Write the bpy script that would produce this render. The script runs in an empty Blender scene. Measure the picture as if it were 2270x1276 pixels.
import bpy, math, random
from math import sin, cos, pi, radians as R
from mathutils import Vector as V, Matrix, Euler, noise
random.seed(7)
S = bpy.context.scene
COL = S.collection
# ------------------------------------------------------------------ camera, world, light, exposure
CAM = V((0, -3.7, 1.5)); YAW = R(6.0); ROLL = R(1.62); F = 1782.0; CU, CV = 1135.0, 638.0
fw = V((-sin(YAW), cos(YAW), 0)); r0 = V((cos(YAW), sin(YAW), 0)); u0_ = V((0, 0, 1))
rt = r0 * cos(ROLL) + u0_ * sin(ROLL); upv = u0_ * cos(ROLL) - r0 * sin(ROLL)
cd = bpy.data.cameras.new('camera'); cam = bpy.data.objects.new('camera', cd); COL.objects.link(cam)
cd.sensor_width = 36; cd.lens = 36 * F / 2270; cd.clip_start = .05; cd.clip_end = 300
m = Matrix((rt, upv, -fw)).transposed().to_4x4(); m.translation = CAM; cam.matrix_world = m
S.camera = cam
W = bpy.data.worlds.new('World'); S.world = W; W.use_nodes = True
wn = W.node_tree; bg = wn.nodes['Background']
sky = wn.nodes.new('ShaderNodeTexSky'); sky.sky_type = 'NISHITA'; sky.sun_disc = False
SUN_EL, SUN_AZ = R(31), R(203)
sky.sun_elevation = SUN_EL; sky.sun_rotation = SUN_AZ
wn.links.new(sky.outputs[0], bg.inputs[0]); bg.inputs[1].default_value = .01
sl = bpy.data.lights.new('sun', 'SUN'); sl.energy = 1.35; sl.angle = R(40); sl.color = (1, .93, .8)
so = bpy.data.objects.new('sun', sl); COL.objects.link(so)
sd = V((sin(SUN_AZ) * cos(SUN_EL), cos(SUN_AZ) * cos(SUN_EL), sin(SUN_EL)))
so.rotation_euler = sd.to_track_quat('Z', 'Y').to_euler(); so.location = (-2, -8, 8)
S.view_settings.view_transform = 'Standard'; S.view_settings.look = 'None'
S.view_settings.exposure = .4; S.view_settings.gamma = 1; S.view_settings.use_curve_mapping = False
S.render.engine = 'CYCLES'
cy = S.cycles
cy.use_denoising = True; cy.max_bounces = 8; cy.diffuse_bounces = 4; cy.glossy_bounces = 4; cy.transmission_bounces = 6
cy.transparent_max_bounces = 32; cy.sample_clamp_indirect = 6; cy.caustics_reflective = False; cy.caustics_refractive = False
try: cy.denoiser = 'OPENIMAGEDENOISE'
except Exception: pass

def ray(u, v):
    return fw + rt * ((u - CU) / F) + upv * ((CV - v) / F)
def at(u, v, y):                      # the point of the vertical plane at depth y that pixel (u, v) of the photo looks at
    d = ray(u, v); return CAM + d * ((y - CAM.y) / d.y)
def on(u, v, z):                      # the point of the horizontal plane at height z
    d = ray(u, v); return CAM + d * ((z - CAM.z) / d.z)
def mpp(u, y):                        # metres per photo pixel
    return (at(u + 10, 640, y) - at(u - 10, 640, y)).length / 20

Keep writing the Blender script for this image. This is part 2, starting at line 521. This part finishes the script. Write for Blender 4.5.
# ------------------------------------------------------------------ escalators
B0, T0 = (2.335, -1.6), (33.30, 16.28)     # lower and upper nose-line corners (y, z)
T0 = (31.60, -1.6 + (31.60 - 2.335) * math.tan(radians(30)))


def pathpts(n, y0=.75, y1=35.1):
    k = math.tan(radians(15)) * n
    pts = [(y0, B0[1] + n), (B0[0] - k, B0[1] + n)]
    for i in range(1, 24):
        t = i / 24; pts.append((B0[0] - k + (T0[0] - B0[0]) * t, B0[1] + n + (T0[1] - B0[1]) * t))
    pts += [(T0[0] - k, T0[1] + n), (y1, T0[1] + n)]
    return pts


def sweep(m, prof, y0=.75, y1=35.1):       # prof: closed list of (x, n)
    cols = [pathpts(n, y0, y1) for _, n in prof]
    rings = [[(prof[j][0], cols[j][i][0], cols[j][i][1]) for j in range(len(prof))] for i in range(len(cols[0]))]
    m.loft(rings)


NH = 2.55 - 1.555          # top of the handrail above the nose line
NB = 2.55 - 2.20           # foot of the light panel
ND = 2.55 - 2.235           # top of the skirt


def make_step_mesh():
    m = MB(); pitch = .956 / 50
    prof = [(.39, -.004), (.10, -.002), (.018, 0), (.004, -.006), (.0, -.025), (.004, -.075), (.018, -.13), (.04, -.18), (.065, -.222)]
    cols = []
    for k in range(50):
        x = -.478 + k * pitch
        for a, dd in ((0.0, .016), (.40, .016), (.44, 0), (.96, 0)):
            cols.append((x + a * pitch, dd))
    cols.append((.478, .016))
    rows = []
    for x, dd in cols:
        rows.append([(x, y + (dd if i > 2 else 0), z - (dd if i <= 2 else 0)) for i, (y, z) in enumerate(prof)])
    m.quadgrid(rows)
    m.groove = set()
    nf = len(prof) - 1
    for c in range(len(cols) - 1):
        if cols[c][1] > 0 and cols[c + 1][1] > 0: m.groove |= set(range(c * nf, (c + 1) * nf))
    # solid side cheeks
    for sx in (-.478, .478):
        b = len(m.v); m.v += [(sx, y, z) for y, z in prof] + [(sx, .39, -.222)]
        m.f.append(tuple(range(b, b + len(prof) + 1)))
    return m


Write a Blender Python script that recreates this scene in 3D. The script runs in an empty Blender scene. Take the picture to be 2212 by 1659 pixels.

********************

WRITTEN EXERCISE: Quote each line of the data above exactly as written.

RESULT BELOW:
Write the bpy script that would produce this render. The script runs in an empty Blender scene. Measure the picture as if it were 2270x1276 pixels.
import bpy, math, random
from math import sin, cos, pi, radians as R
from mathutils import Vector as V, Matrix, Euler, noise
random.seed(7)
S = bpy.context.scene
COL = S.collection
# ------------------------------------------------------------------ camera, world, light, exposure
CAM = V((0, -3.7, 1.5)); YAW = R(6.0); ROLL = R(1.62); F = 1782.0; CU, CV = 1135.0, 638.0
fw = V((-sin(YAW), cos(YAW), 0)); r0 = V((cos(YAW), sin(YAW), 0)); u0_ = V((0, 0, 1))
rt = r0 * cos(ROLL) + u0_ * sin(ROLL); upv = u0_ * cos(ROLL) - r0 * sin(ROLL)
cd = bpy.data.cameras.new('camera'); cam = bpy.data.objects.new('camera', cd); COL.objects.link(cam)
cd.sensor_width = 36; cd.lens = 36 * F / 2270; cd.clip_start = .05; cd.clip_end = 300
m = Matrix((rt, upv, -fw)).transposed().to_4x4(); m.translation = CAM; cam.matrix_world = m
S.camera = cam
W = bpy.data.worlds.new('World'); S.world = W; W.use_nodes = True
wn = W.node_tree; bg = wn.nodes['Background']
sky = wn.nodes.new('ShaderNodeTexSky'); sky.sky_type = 'NISHITA'; sky.sun_disc = False
SUN_EL, SUN_AZ = R(31), R(203)
sky.sun_elevation = SUN_EL; sky.sun_rotation = SUN_AZ
wn.links.new(sky.outputs[0], bg.inputs[0]); bg.inputs[1].default_value = .01
sl = bpy.data.lights.new('sun', 'SUN'); sl.energy = 1.35; sl.angle = R(40); sl.color = (1, .93, .8)
so = bpy.data.objects.new('sun', sl); COL.objects.link(so)
sd = V((sin(SUN_AZ) * cos(SUN_EL), cos(SUN_AZ) * cos(SUN_EL), sin(SUN_EL)))
so.rotation_euler = sd.to_track_quat('Z', 'Y').to_euler(); so.location = (-2, -8, 8)
S.view_settings.view_transform = 'Standard'; S.view_settings.look = 'None'
S.view_settings.exposure = .4; S.view_settings.gamma = 1; S.view_settings.use_curve_mapping = False
S.render.engine = 'CYCLES'
cy = S.cycles
cy.use_denoising = True; cy.max_bounces = 8; cy.diffuse_bounces = 4; cy.glossy_bounces = 4; cy.transmission_bounces = 6
cy.transparent_max_bounces = 32; cy.sample_clamp_indirect = 6; cy.caustics_reflective = False; cy.caustics_refractive = False
try: cy.denoiser = 'OPENIMAGEDENOISE'
except Exception: pass

def ray(u, v):
    return fw + rt * ((u - CU) / F) + upv * ((CV - v) / F)
def at(u, v, y):                      # the point of the vertical plane at depth y that pixel (u, v) of the photo looks at
    d = ray(u, v); return CAM + d * ((y - CAM.y) / d.y)
def on(u, v, z):                      # the point of the horizontal plane at height z
    d = ray(u, v); return CAM + d * ((z - CAM.z) / d.z)
def mpp(u, y):                        # metres per photo pixel
    return (at(u + 10, 640, y) - at(u - 10, 640, y)).length / 20

Keep writing the Blender script for this image. This is part 2, starting at line 521. This part finishes the script. Write for Blender 4.5.
# ------------------------------------------------------------------ escalators
B0, T0 = (2.335, -1.6), (33.30, 16.28)     # lower and upper nose-line corners (y, z)
T0 = (31.60, -1.6 + (31.60 - 2.335) * math.tan(radians(30)))


def pathpts(n, y0=.75, y1=35.1):
    k = math.tan(radians(15)) * n
    pts = [(y0, B0[1] + n), (B0[0] - k, B0[1] + n)]
    for i in range(1, 24):
        t = i / 24; pts.append((B0[0] - k + (T0[0] - B0[0]) * t, B0[1] + n + (T0[1] - B0[1]) * t))
    pts += [(T0[0] - k, T0[1] + n), (y1, T0[1] + n)]
    return pts


def sweep(m, prof, y0=.75, y1=35.1):       # prof: closed list of (x, n)
    cols = [pathpts(n, y0, y1) for _, n in prof]
    rings = [[(prof[j][0], cols[j][i][0], cols[j][i][1]) for j in range(len(prof))] for i in range(len(cols[0]))]
    m.loft(rings)


NH = 2.55 - 1.555          # top of the handrail above the nose line
NB = 2.55 - 2.20           # foot of the light panel
ND = 2.55 - 2.235           # top of the skirt


def make_step_mesh():
    m = MB(); pitch = .956 / 50
    prof = [(.39, -.004), (.10, -.002), (.018, 0), (.004, -.006), (.0, -.025), (.004, -.075), (.018, -.13), (.04, -.18), (.065, -.222)]
    cols = []
    for k in range(50):
        x = -.478 + k * pitch
        for a, dd in ((0.0, .016), (.40, .016), (.44, 0), (.96, 0)):
            cols.append((x + a * pitch, dd))
    cols.append((.478, .016))
    rows = []
    for x, dd in cols:
        rows.append([(x, y + (dd if i > 2 else 0), z - (dd if i <= 2 else 0)) for i, (y, z) in enumerate(prof)])
    m.quadgrid(rows)
    m.groove = set()
    nf = len(prof) - 1
    for c in range(len(cols) - 1):
        if cols[c][1] > 0 and cols[c + 1][1] > 0: m.groove |= set(range(c * nf, (c + 1) * nf))
    # solid side cheeks
    for sx in (-.478, .478):
        b = len(m.v); m.v += [(sx, y, z) for y, z in prof] + [(sx, .39, -.222)]
        m.f.append(tuple(range(b, b + len(prof) + 1)))
    return m


Write a Blender Python script that recreates this scene in 3D. The script runs in an empty Blender scene. Take the picture to be 2212 by 1659 pixels.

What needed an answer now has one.